By the end of day 6 I had completed my third stocking. There was actually a bit of a knitting emergency in the morning when I lost the second ball of green yarn, but Bug was finally able to locate it under the loveseat where I am temporarily storing all of my yarn until I get a new and better stash/craft area figured out. In any case, once green was done, red was cast on and now that the pattern is pretty much memorized, it seems they knit up even faster. I am currently a bit ahead of schedule, so I am hoping to have bought myself a little extra free time on Saturday, completing stocking #4 on Saturday afternoon rather than Sunday morning. And this is good, because I am absolutely itching to start washing some of my fleece!



For Later

Once this stocking insanity is over, I’ve got plans for my wheel that do not involve white corriedale fleece. I am not actually sure when I’ll get back to the wheel, as the stockings are just the tip of the iceberg when it comes to christmas knitting.

One of the projects is a loop batt. I am fascinated by these, but they’ve proven difficulty to get in the past so I never bothered.

The second project is a gorgeous black batt with silk and sparkle. I thought, wouldn’t it be awesome to add beads to this? And so, I am adding beads to spinning for the first time. Because what this sparkly fiber REALLY needs is beads right? A little over the top, I’ll admit. However, also interesting. The beads are hematite so they should be rather interesting actually. I am using the technique where I actually spin the bead into the yarn, so that I can use this as a single and grab extra yardage. This means placing beads on fiber before spinning. A little tedious, but I think it will be worth it.




Stocking Challenge days 2, 3 and 4

At the end of day 2, I had the second stocking done to the heel. Of course, it was a weekend day so I had a lot of extra time to knit on it.


Day 3 though, being a weekday, meant a big slow down in productivity. As I mentioned before, my goal is to complete these stockings without completely stopping my life in the mean time. So I had some chores I wanted to get done. I actually cleaned out an entire closet last night and made dinner of course.
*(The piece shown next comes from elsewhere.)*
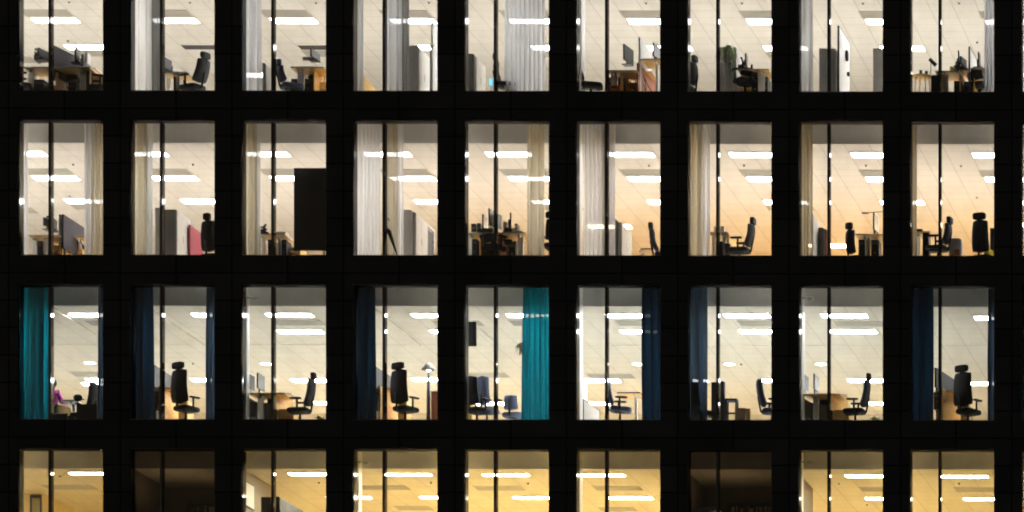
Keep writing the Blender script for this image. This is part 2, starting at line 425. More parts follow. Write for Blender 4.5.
p = ceil_point(1, 12, 210); vent(1, p.x, p.y)
L3 = [(69,314.5),(191,314.5),(265,314.5),(410.6,314.8),(505.6,314.8),(604,315),(722.5,315),(820,315.2),(973,317.5)]
for px, py in L3: p = ceil_point(2, px + 24.5, py); light(2, p.x, p.y, True, depthrow=1)
for px, py in [(276,331),(429,331),(619,331),(738,331),(830,331)]: p = ceil_point(2, px + 24.3, py); light(2, p.x, p.y, True, depthrow=2)
for px, py in [(85,379.5),(190,379.5),(290,380),(410,379),(440,380),(576,380),(757,380),(846,380),(962,383),(664,380)]: p = ceil_point(2, px + 23, py); light(2, p.x, p.y, True, depthrow=3)
for px, py in [(312,402.5),(867,403),(471,403),(567,403)]: p = ceil_point(2, px + 23, py); light(2, p.x, p.y, True, depthrow=4)
for n in range(4):  # extra lamps added to brighten the third row
    light(2, -19 + 1.9 * n, 7.5 + (n % 2) * 3, True, depthrow=3)
for px, py in [(97,323),(284,322.5),(443,323),(520,323),(626,323),(748,323.3),(844,323.5)]: p = ceil_point(2, px + 15, py); vent(2, p.x, p.y)
for px, py in [(80,374),(470,375),(596,376)]: p = ceil_point(2, px + 15, py); vent(2, p.x, p.y)
SPOTN = {}
for px, py in [(90,362.5),(266,363.5),(638,363.8),(729.5,363.8),(821,363.8)]:
    p = ceil_point(2, px, py)
    o = empty('downlight', p); MB().lathe([(.17, 0), (.17, -.012), (.135, -.016), (.135, -.002)], n=28).build('ring', 'white', o)
    MB().lathe([(.134, -.003), (.134, -.012), (.09, -.02)], n=28).build('lens', 'spot', o)
    c = visible_col(2, [p]) or 1
    tag(o, f'round glowing downlight on the ceiling, {where(2, c)}', 'downlight', 'round downlights on the third row ceiling')
for px, py in [(68.5,473),(-28,473),(287.5,473.5),(384,474),(481.6,474.3),(577.6,474.6),(844,475.5),(941,476)]: p = ceil_point(3, px + 24.3, py); light(3, p.x, p.y, True, dp=.34, depthrow=1)
for px, py in [(-5,496.5),(-100,496.5),(325,497),(419,497),(512,497.3),(607,497.5),(864,498),(962,498.5)]: p = ceil_point(3, px + 23.8, py); light(3, p.x, p.y, True, dp=.34, depthrow=2)
for px, py in [(340,520),(430,520),(520,521),(610,521),(700,521),(880,521),(970,521),(955,512)][:7]: p = ceil_point(3, px + 23.8, py); light(3, p.x, p.y, True, dp=.34, depthrow=3)  # unseen deeper lamps added to brighten the bottom row
for px, py in [(70,487),(384,487.5),(499,488),(618,488),(884,489),(979,489.5)]: p = ceil_point(3, px, py); vent(3, p.x, p.y)
for px, py in [(414,508),(598+570-570+20,509)]: p = ceil_point(3, px, py); vent(3, p.x, p.y, .9)
DEP = ['', 'first', 'second', 'third', 'fourth', 'fifth']
for (r, c, st, k), os_ in LTS.items():
    if st == 'vent':
        for i, o in enumerate(os_):
            if c: lab = f"grey louvred ceiling vent{' close' if k < 3 else ' deeper in' if k < 6 else ' far back'} in {where(r, c)}"
            else: lab = f"grey louvred ceiling vent mostly hidden by a dark pier, {ROW[r]} row"
            tag(o, lab, 'ceiling vent', f'ceiling vents of the {ROW[r]} row')
    else:
        for o in os_:
            if c: lab = f"{'lit' if st else 'unlit dark'} rectangular ceiling light, {DEP[k]} from the glass in {where(r, c)}"
            else: lab = f"rectangular ceiling light mostly hidden behind the dark piers of the {ROW[r]} row"
            tag(o, lab, 'ceiling light', f'ceiling lights of the {ROW[r]} row')
zc = zfl(2) + CEIL
kd = ceil_point(2, 512, 345.2).y
MB().box(XW0 + .4, XW1 - .4, kd - .04, kd + .04, zc - .010, zc - .001).build('ceiling_rail', 'ceil2', B)
for px, py in ((72, 322), (182, 333), (402, 334), (480, 333)):
    q = ceil_point(2, px, py); MB().box(q.x - .16, q.x + .16, FASC + .03, kd - .055, zc - .06, zc - .001).build('ceiling_beam', 'ceil2', B)
# small sprinkler heads and detectors
for r, px, py in [(0,69,1.5),(0,68,40.5),(0,190,2),(0,316,2.5),(0,429,2),(0,646,2.6),(0,742,2.8),(0,863,3),(0,959,2.7),(0,977,42),
                  (1,73,164),(1,70,195.5),(1,193,164),(1,649,165),(1,744,165),(1,866,165),(1,961,165.5),(1,977,197),
                  (2,741,363.8),(2,193,363),(3,59.5,475.5),(3,319,482),(3,431,482),(3,528,483),(3,867,504),(3,839,483),(3,959,483)]:
    p = ceil_point(r, px, py)
    o = empty('smoke_detector', p)
    MB().lathe([(.04, 0), (.04, -.01), (.036, -.012), (.036, -.002)], n=18).build('base', 'grey', o)
    MB().lathe([(.022, -.010), (.02, -.035), (.012, -.04)], n=18).build('cap', 'dgrey', o)
    c = visible_col(r, [p]) or 1
    tag(o, f"small {'deeper ' if py - [0,160,310,470][r] > 25 else ''}ceiling detector in {where(r, c)}", 'smoke detector', f'ceiling detectors of the {ROW[r]} row')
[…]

You know, the normal evening tasks. After that, I was free to work on my stocking again.  Bug and I watched Madagascar 3, thought we didn’t finish it. Instead we had an impromptu lesson on Edith Piaf. Once that was done, I was able to bring it to the point of finishing the foot of the stocking. Which meant that I could start the toe first thing on day 4.

This morning I picked it up where I left off and halfway through lunchtime I had a second completed stocking.
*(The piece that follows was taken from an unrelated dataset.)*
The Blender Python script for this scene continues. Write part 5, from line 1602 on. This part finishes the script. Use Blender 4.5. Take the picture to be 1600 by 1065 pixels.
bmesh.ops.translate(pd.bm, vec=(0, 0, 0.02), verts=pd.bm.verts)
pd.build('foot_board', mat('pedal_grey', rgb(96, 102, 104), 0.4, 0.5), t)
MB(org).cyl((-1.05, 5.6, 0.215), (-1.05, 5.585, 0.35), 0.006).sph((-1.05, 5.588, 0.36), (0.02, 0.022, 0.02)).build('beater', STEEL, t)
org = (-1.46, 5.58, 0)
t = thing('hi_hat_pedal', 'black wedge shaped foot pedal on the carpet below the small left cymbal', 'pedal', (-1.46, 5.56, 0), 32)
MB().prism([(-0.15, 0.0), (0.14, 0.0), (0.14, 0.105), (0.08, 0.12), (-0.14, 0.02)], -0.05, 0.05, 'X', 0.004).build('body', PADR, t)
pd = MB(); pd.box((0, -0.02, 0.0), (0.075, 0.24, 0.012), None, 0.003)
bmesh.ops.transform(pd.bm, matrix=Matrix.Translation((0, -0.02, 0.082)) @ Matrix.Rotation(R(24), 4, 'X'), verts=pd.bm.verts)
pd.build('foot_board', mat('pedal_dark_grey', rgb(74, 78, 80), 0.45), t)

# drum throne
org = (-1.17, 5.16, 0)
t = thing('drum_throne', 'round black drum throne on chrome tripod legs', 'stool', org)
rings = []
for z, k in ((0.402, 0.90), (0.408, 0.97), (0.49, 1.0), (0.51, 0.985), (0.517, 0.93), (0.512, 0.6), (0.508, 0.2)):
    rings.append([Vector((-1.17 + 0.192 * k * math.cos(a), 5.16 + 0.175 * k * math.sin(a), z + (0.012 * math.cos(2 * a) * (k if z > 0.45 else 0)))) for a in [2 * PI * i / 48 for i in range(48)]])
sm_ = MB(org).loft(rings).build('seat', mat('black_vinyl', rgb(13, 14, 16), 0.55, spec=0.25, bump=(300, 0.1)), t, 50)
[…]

So, I then immediately cast on for the third stocking, in green. And managed to get through the worst of the stocking really, the cast on and the Latvian Plait.
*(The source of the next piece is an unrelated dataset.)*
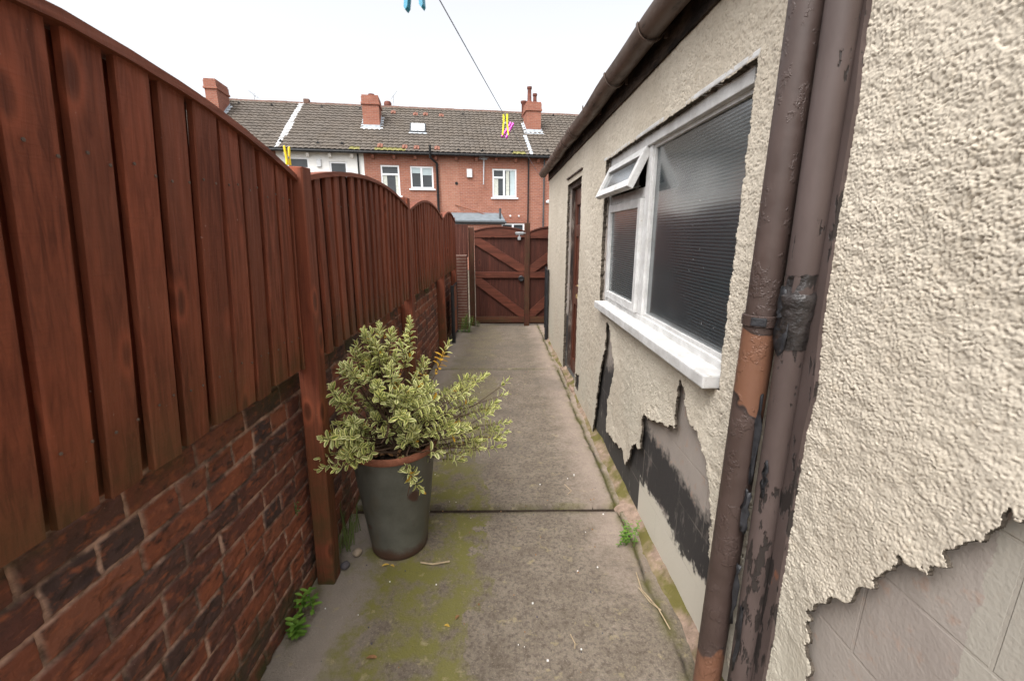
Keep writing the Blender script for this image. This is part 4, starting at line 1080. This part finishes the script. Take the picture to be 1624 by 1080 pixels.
r = empty('grass_tuft', (-.83, 1.93, 0)); tag(r, 'thin grass tuft between brick wall and planter', 'grass'); b = MB(); q = random.Random(3)
for i in range(26):
    a = Vector((q.uniform(-.03, .05), q.uniform(-.06, .12), 0)); t = a + Vector((q.uniform(-.02, .06), q.uniform(-.05, .05), q.uniform(.06, .24))); mdl = a.lerp(t, .6) + Vector((-.01, 0, .02))
    w = Vector((.0018, .0018, 0)); b.add([a - w, a + w, mdl + w, mdl - w, t], [(0, 1, 2, 3), (3, 2, 4)], 0, (0, q.random(), .5))
b.build('blades', MT['fern'], r, fix=False)
def pebble(loc, s, mat, label):
    bm = bmesh.new(); bmesh.ops.create_icosphere(bm, subdivisions=3, radius=1)
    for v in bm.verts: v.co = Vector((v.co.x * s[0], v.co.y * s[1], v.co.z * s[2])) * (1 + .12 * math.sin(v.co.x * 3 + 1) * math.cos(v.co.y * 2.5))
    me = bpy.data.meshes.new('pebble'); bm.to_mesh(me); bm.free(); o = link_mesh('pebble', me, mat, smooth=True); o.location = loc; o.rotation_euler = (0, 0, 1); tag(o, label, 'pebble')
pebble((-.745, 1.86, .018), (.026, .02, .018), MT['stone'], 'round tan pebble beside the planter foot')
pebble((-.775, 1.775, .016), (.024, .02, .017), MT['stone2'], 'dark grey pebble by the thick post and planter')
def stalk(pts, label, r=.0025):
    b = MB(); b.tube([(x, y, .004 + .5 * r + random.uniform(0, .006)) for x, y in pts], r, 6); tag(b.build('dry_stalk', MT['straw'], smooth=True), label, 'dry stalk')
stalk([(.605, 1.72), (.60, 1.62), (.64, 1.52), (.655, 1.42)], 'longest curved dry stalk lying near the cream wall', .0028)
stalk([(.59, 1.63), (.615, 1.55), (.65, 1.51)], 'short dry stalk crossing the longest one near the cream wall')
stalk([(-.42, 1.80), (-.36, 1.785), (-.28, 1.80)], 'curved dry twig on the path just right of the planter', .004)
stalk([(.365, 2.47), (.40, 2.40), (.37, 2.36)], 'bent dry twig on the far slab past the concrete joint')
stalk([(.25, 1.40), (.262, 1.36), (.258, 1.34)], 'tiny dry stalk in the middle of the front slab')
def fallen(loc, rz, L, w, mat, label):
    b = MB(); leaf_mb(b, Vector((0, 0, .006)), Vector((math.cos(rz), math.sin(rz), .08)), Vector((0, 0, 1)), L, w, (.5, .5), .5, .3)
    o = b.build('fallen_leaf', mat, fix=False); o.location = loc; tag(o, label, 'fallen leaf')
fallen((-.60, 1.775, .003), .6, .035, .014, MT['yleaf'], 'yellow fallen leaf in front of the planter, left one')
fallen((-.54, 1.77, .003), 2.4, .03, .013, MT['yleaf'], 'yellow fallen leaf in front of the planter, right one')
fallen((-.53, 1.31, .003), .2, .04, .016, MT['deadleaf'], 'brown curled leaf on the pale left margin of the path')
fallen((-.215, 1.475, .003), 1.1, .028, .013, MT['deadleaf'], 'orange brown leaf on the mossy middle of the path')
fallen((-.235, 1.44, .003), 2.6, .026, .013, MT['yleaf'], 'pale yellow leaf next to an orange brown one on the moss')
b = MB(); q = random.Random(11)
for i in range(150):
    x, y = q.uniform(-.8, .68), q.uniform(1.15, 2.6) if i < 110 else q.uniform(2.6, 6.5)
    s = q.uniform(.0012, .0038); z = .004
    mi = 0 if q.random() < .22 else (1 if q.random() < .6 else 2)
    b.bbox(x - s, x + s, y - s * .8, y + s * .8, z - .002, z + s, s * .3, mi)
o = b.build('grit', [MT['white_grit'], MT['stone2'], MT['deadleaf']]); o['kind'] = 'stuff'; tag(o, 'scattered white and dark grit specks on the concrete path', 'grit')

# ------------------------------------------------------------------ the terrace of houses behind
HA = R(8.6); HO = Vector((0, 22, 0)); TT = .675; ZE = 5.15
def hroot(name, label, cat):
    o = empty(name, HO, (0, 0, HA)); tag(o, label, cat); return o
def rz(v): return ZE + (v + .25) * TT
def house_wall(parent, u0, u1, openings, mat, z1=5.24, name='front_wall'):
    us = sorted({u0, u1} | {o[0] for o in openings} | {o[1] for o in openings}); zs = sorted({-.06, z1} | {o[2] for o in openings} | {o[3] for o in openings})
    b = MB()
    for i in range(len(us) - 1):
        for j in range(len(zs) - 1):
            cu = (us[i] + us[i + 1]) / 2; cz = (zs[j] + zs[j + 1]) / 2
            if any(o[0] < cu < o[1] and o[2] < cz < o[3] for o in openings): continue
            b.add([(us[i], 0, zs[j]), (us[i + 1], 0, zs[j]), (us[i + 1], 0, zs[j + 1]), (us[i], 0, zs[j + 1])], [(0, 1, 2, 3)])
    for (a, c, d, e) in openings:
        b.add([(a, 0, d), (a, .12, d), (a, .12, e), (a, 0, e)], [(0, 1, 2, 3)]); b.add([(c, 0, d), (c, .12, d), (c, .12, e), (c, 0, e)], [(3, 2, 1, 0)])
        b.add([(a, 0, e), (a, .12, e), (c, .12, e), (c, 0, e)], [(0, 1, 2, 3)]); b.add([(a, 0, d), (a, .12, d), (c, .12, d), (c, 0, d)], [(3, 2, 1, 0)])
    q = MB(); q.box(u0, u1, 7.9, 8, -.06, z1); q.build('rear_wall', mat, parent)
    return b.build(name, mat, parent, fix=False)
def side_wall(parent, u, mat):
    b = MB(); b.prism([(0.02, -.06), (8, -.06), (8, 5.2), (4, 7.9), (.02, 5.2)], 'x', u, u + .01); b.build('gable_wall', mat, parent)
def house_roof(parent, u0, u1, white=None, yellow=(), seed=1):
    per, gauge = .235, .305; L = (4.0 + .25) * math.sqrt(1 + TT * TT); nr = int(round(L / gauge)); gauge = L / nr
    cs, sn = 1 / math.sqrt(1 + TT * TT), TT / math.sqrt(1 + TT * TT)
    nu = int((u1 - u0) / per * 7); us = np.linspace(u0, u1, nu)
    ph = us / per; wv = (np.abs(np.sin(math.pi * ph)) ** .7) * .036
    tid = np.floor(ph)
    rows = []; A = []
    for r in range(nr):
        jit = (_h(tid, tid * 0 + r, 7 + seed) - .5) * .012
        col = _h(tid, tid * 0 + r, 3 + seed)
        for s_, lift in ((r * gauge - .02, .05), (r * gauge + .001, .052), ((r + 1) * gauge - .03, .006)):
            v = -.25 + s_ * cs; z = ZE + s_ * sn; hh = lift + wv + jit
            rows.append(np.stack([us, np.full(nu, v) - hh * sn, np.full(nu, z) + hh * cs], -1))
            wm = np.zeros(nu); ym = np.zeros(nu)
            if white:
                e = white[0] + (white[1] - white[0]) * r / nr; wm = ((np.abs(us - e) < white[2] * (1.4 if 3 < r < 9 else .8)) & (col < .95)) * 1.
            if r == 0:
                for (a, c) in yellow: ym = np.maximum(ym, ((us > a) & (us < c)) * .8)
            A.append(np.stack([col, wm, ym], -1))
        # riser is made by the next row's first line
    P = np.stack(rows, 1); At = np.stack(A, 1)
    o = grid_mesh('roof', P, np.ones((P.shape[0] - 1, P.shape[1] - 1), bool), MT['tile'], parent, att=At)
    o.data.polygons.foreach_set('use_smooth', np.zeros(len(o.data.polygons), bool))
    b = MB(); b.add([(u0, 4, ZE + 4.25 * TT), (u1, 4, ZE + 4.25 * TT), (u1, 8.25, ZE), (u0, 8.25, ZE)], [(0, 1, 2, 3)]); b.build('rear_slope', MT['tile'], o, fix=False)
    b = MB(); zc = ZE + 4.25 * TT - .06
    n = int((u1 - u0) / .45)
    for i in range(n):
        a = u0 + (u1 - u0) * i / n; c = u0 + (u1 - u0) * (i + 1) / n; d = random.uniform(-.008, .008)
        b.tube([(a + .004, 4, zc + d), (c - .004, 4, zc + d)], .135, 12)
    b.build('ridge_tiles', MT['ridge'], o, True)
    return o
def eaves(parent, u0, u1, corbel):
    b = MB(); b.tube([(u0, -.3, ZE - .06), (u1, -.3, ZE - .06)], .06, 10); b.box(u0, u1, -.25, -.222, ZE - .1, ZE + .04); b.build('gutter', MT['hgutter'], parent)
    u = u0 + .35
    while u < u1 - .1:
        c = MB(); c.prism([(0, ZE - .28), (0, ZE - .12), (-.2, ZE - .12), (-.2, ZE - .18), (-.11, ZE - .28)], 'x', u, u + .12); c.build('corbel', corbel, parent); u += .93
def hwindow(parent, u0, u1, z0, z1, bars=(), hbars=(), fr=.07, sill=True, lintel=None, name='window', back=None):
    f = MB(); v0, v1 = .03, .09
    f.box(u0, u0 + fr, v0, v1, z0, z1); f.box(u1 - fr, u1, v0, v1, z0, z1); f.box(u0 + fr, u1 - fr, v0 + .001, v1, z0, z0 + fr); f.box(u0 + fr, u1 - fr, v0 + .001, v1, z1 - fr, z1)
    for u in bars: f.box(u - .045, u + .045, v0 + .002, v1, z0 + fr, z1 - fr)
    for (a, c, z) in hbars: f.box(a, c, v0 + .003, v1, z - .04, z + .04)
    o = f.build(name, MT['upvc'], parent)
    p = MB(); p.add([(u0, .075, z0), (u1, .075, z0), (u1, .075, z1), (u0, .075, z1)], [(0, 1, 2, 3)]); p.build('pane', MT['pane'], o, fix=False)
    if back:
        for (nm, mt, a, c, d, e) in back:
            q = MB(); q.box(a, c, .066, .072, d, e); q.build(nm, mt, o)
    if sill:
        s = MB(); s.box(u0 - .08, u1 + .08, -.06, .03, z0 - .07, z0 - .005); s.build('sill', MT['upvc'], o)
    if lintel:
        l = MB(); n = int((u1 - u0 + .16) / .075)
        for i in range(n):
            a = u0 - .08 + i * (u1 - u0 + .16) / n; t = (i + .5) / n * 2 - 1; dz = lintel * (1 - t * t)
            l.box(a + .004, a + (u1 - u0 + .16) / n - .004, -.012, .02, z1 + dz + .004, z1 + dz + .225)
        l.build('arch_lintel', MT['cbrick'], o)
    return o
def chimney(parent, u0, u1, v0, v1, ztop, cap, pots, flash=True):
    zb = rz(v0) - .1; b = MB(); b.box(u0, u1, v0, v1, zb, ztop - cap); o = b.build('chimney', MT['cbrick'], parent)
    c = MB(); c.bbox(u0 - .05, u1 + .05, v0 - .05, v1 + .05, ztop - cap, ztop - cap + .09, .01); c.bbox(u0 - .02, u1 + .02, v0 - .02, v1 + .02, ztop - cap + .091, ztop - .075, .008); c.bbox(u0 + .0, u1 - .0, v0, v1, ztop - .0745, ztop, .01)
    c.build('chimney_cap', MT['cbrick'], o)
    for (pu, pv, r, h, kind) in pots:
        p = MB(); p.lathe([(r * 1.25, 0), (r * 1.2, .06), (r, .1), (r * .9, h - .12), (r * 1.15, h - .1), (r * 1.2, h), (r * .9, h), (r * .8, h - .05), (0, h - .06)], (pu, pv, ztop - .01), 18); p.build('chimney_pot', MT['pot_clay'], o, True)
    if flash:
        f = MB(); lift = .075
        def pt(u, v, e=lift): return (u, v - .0, rz(v) + e)
        f.add([pt(u0 - .14, v0 - .16), pt(u1 + .14, v0 - .16), (u1 + .14, v0 - .004, rz(v0) + lift), (u0 - .14, v0 - .004, rz(v0) + lift)], [(0, 1, 2, 3)])
        f.box(u0 - .004, u1 + .004, v0 - .012, v0 - .003, rz(v0) + .06, rz(v0) + .2)
        for u, sg in ((u0, -1), (u1, 1)):
            f.add([pt(u + sg * .13, v0 - .1), pt(u + sg * .004, v0 - .1), pt(u + sg * .004, v1), pt(u + sg * .13, v1)], [(0, 1, 2, 3)])
            f.prism([(v0, rz(v0) + .05), (v1, rz(v1) + .05), (v1, rz(v1) + .17), (v0, rz(v0) + .17)], 'x', u + sg * .002, u + sg * .012)
        f.build('flashing', MT['flash'], o)
    return o
def aerial(parent, u, v, z0, z1, arm, n):
    b = MB(); b.tube([(u, v, z0), (u, v, z1)], .014, 6); d = Vector(arm); c = Vector((u, v, z1 - .08)); b.tube([c - d * .35, c + d * .65], .012, 6); p = d.cross(Vector((0, 0, 1))).normalized() if abs(d.z) < .95 * d.length else Vector((1, 0, 0))
    for i in range(n): 
        q = c + d * (-.3 + .9 * i / n); w = p * (.16 - .008 * i); b.tube([q - w, q + w], .008, 5)
    b.build('aerial', MT['alum'], parent)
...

It amazes me that I can take something like this, take a little time to wash it and clean it up, spend the summer spinning it, ply it up into yards and yards and yards of gorgeous 2ply laceweight, find a pattern and knit a sweater.

It isn’t just what I did that is amazing. I am amazed by the colors in the wool, all natural, with silver streaks. I love the randomness of it, I love that nature can give us something that stunning. I love the way this fleece spun up, all silky while spinning, and then fluffy once the yarn was finished. I love the softness of the sweater. I love that though I invested a ton of time into it, the pay off ended up being even better than I expected. All in all, I just adore this sweater!




Day 1 Stocking Challenge

So, my featherweight got finished late Friday night. I took the rest of the evening to work on a little spinning, and decided to start the stockings Saturday morning. I started at 8:30 am, so I have until 8:30 am next Sunday to complete them.

I snagged a few in progress shots. At 4 hours in:


Now, I had decided already that I didn’t want the stockings to consume my life for the next 8 days, so I still had to do what I would normally do on a Saturday. So we cooked a lovely meal and I even got a nap in. Of course, by bedtime I still wasn’t quite done, but I was a bit burned out, taking time to do a little reading instead of knitting.

At 24 hours, when I woke up this morning:


But, just an hour and a half later I had a complete stocking:



Just as an update on the featherweight and the upcoming 8 days of stocking knitting, I have 3 rows, a bind off, and some ends to weave in. So hopefully my 8 days of stocking knitting will start tonight or tomorrow morning. It also means there will be a finished object other than a stocking to show off at some point during that time, which will help alleviate blog boredom.

But for today, I can show you what I’ve been quietly working on at work during lunch breaks. It, quite frankly, isn’t all that interesting at the moment. But, I had decided that Bug needed a new cardigan this winter. I had some knitpicks chroma worsted in stash and I’d already tried to knit something else for Bug with it, but it didn’t work out. The cardigan is garter stitch, and I only have 4 balls of this particular color. Sadly, it is discontinued so I won’t be able to get more. But, I think I can either find some in a destash or I can pull one color out of the many and use that color for anything else necessary, perhaps sleeves and collar? In any case, after today, this will be set aside for a time as I’ll have to be bringing my stockings to work.


8 Day Adventure

I am about to embark on an adventure. A knitting adventure. It is one you’ve seen before most likely, but I am anticipating that this adventure take 8 days. I’ve balled up all the yarn for it and just have to set my departure date and time.

I need to create 4 more Christmas stockings this year. And because I am a little on the burned out side of these stockings, I am allowing myself 8 days to do it. Two days per stocking. A nightmare week of bulky two stranded knitting. But then it will be over and I can move on to something more interesting. Setting the challenge is the most interesting part of this batch of stockings.

Luckily, each stocking will be a different color. Dark blue, burgundy, green, then red. The dark blue one is for me because I keep giving away my stocking. And I don’t think Bug will allow me to get away with not having one this year. The other three are for family members who have requested them.

Can I do it? I dunno, we will see. I hope I can, if only because I’d love to get some other Christmas knitting started.



However, I refuse to start this adventure until I am completely finished with my featherweight cardigan. The one which the sleeves are done but I yanked the collar bind off out and added more to it. So, I guess, hopefully this weekend I’ll be able to start.